Tal vez la excesiva previsión hizo que lo que finalmente ocurrió le resultase a X aún más sorprendente. Respondiendo al llamado surgió de abajo del mostrador un perro setter, que no abrió la ventanilla del quiosco pero que se lo quedó mirando a X fijo, atento, paciente. Si responderle todavía no había dejado de parecerle absurdo, no hacerlo ya empezaba a parecerle una descortesía. Sintió o temió lo que había entendido que sentía la muy educada Alicia en el País de las Maravillas, donde seres extraños se turnaban para bardearla. Estuvo a punto de pedirle al setter un paquete de pastillas de menta; tal vez ya estaba preparándose para hacerse escuchar a través del vidrio.
En el libro de Carroll, Alicia despierta de un sueño. En la esquina de Floresta, la aparición de una figura humana por el lugar que la atención de X había abandonado rompió el hechizo e hizo regresar el mundo a sus costumbres más conocidas.


Ahora dice esto:

1.

X bajó del colectivo pensando en las compras que tenía que hacer. Antes de pasar por el supermercado, decidió comprar un paquete de pastillas de menta. Vio una esquina que tenía un quiosco de barrio, a una cuadra de donde se había bajado. Era uno de esos quioscos montados en el cuarto de una casa con ventanas que dan a la calle. Adentro no había nadie, pero encontró un cartel, escrito a mano, que decía: “Toque timbre”. Tocó. La espera pareció más larga de lo que fue porque se llenó de anticipos que tampoco fueron.

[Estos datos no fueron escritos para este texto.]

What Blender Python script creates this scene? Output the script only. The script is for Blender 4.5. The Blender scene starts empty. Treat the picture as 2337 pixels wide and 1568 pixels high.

Conociendo su timidez hasta para el más trivial de los intercambios sociales, al momento de tocar el timbre X había terminado de ensayar mentalmente las líneas que diría. Sin otra cosa que hacer más que esperar, pasó a necesitar que apareciera alguien para decírselas de una vez. Abarcaban, imaginaba, las alternativas más probables de la escena. El escenario era éste: hacia la derecha, al fondo del cuarto hogareño devenido en quiosco, se veía una puerta abierta y un interior iluminado; por ahí, se suponía, en un rato haría su ingreso el vendedor, más apurado cuanto más demorado (X iba recalculando ese apuro, pero uno propio le distorsionaba la percepción de esa demora). Puso furtivamente su atención en la puerta, que vigilaba de reojo, mientras apuntaba su mirada al frente, detrás del mostrador, en el sitio vacante en que iría a colocarse el vendedor.

Tal vez la excesiva previsión hizo que lo que finalmente ocurrió le resultase aún más sorprendente. En lugar de ver venir a una persona por donde la esperaba, ahí donde la esperaba más tarde vio surgir de abajo del mostrador a un perro setter, que no abrió la ventanita redonda del quiosco pero que se lo quedó mirando a X fijo, atento, paciente. Si responderle todavía no había dejado de parecerle absurdo, no hacerlo ya empezaba a parecerle una descortesía. Sintió o temió lo que había entendido que sentía la muy educada Alicia en el País de las Maravillas, donde seres extraños se turnaban para bardearla. Consideró pedirle al setter un paquete de pastillas de menta, y tal vez estuvo a punto; tal vez ya estaba preparándose para hacerse escuchar a través del vidrio.
En el libro de Carroll, Alicia despierta de un sueño. En la esquina de Floresta, la aparición de una figura humana por el lugar que la atención de X había abandonado rompió el hechizo e hizo regresar el mundo a sus costumbres más conocidas.

2.Cuando me voy durmiendo con música, a veces sus evoluciones (rítmicas, armónicas o melódícas, por ejemplo) se van metamorfoseando en personajes y argumentos del primer sueño. Esto no lo recordaría si la inmersión onírica continuara, si no se interrumpiera prematuramente, y tal vez con un fade-out simétrico al fade-in que dibujó hasta ahí. Cuando algo me hace regresar así de la entrada a uno de esos sueños, personajes y argumentos desandan sus metamorfosis y vuelvo a escuchar la música (o sea, a reconocerla).
A la salida de los dos largos sueños de Alicia pasa algo similar: en el primero, los naipes voladores son hojas caídas del árbol bajo el que despierta; en el segundo, su gata Kitty regresa de ser la Reina Roja que ella sacude. Otro tanto comprueba Homero, cuando vuelve de su “misterioso viaje”, con el arenero-desierto, el anuncio-pirámide y el perro-coyote. En su trance de extrañeza, X anduvo por la zona de frontera y mezcla entre realidad e ilusión, como entre vigilia y sueño Alicia, Homero y a veces yo.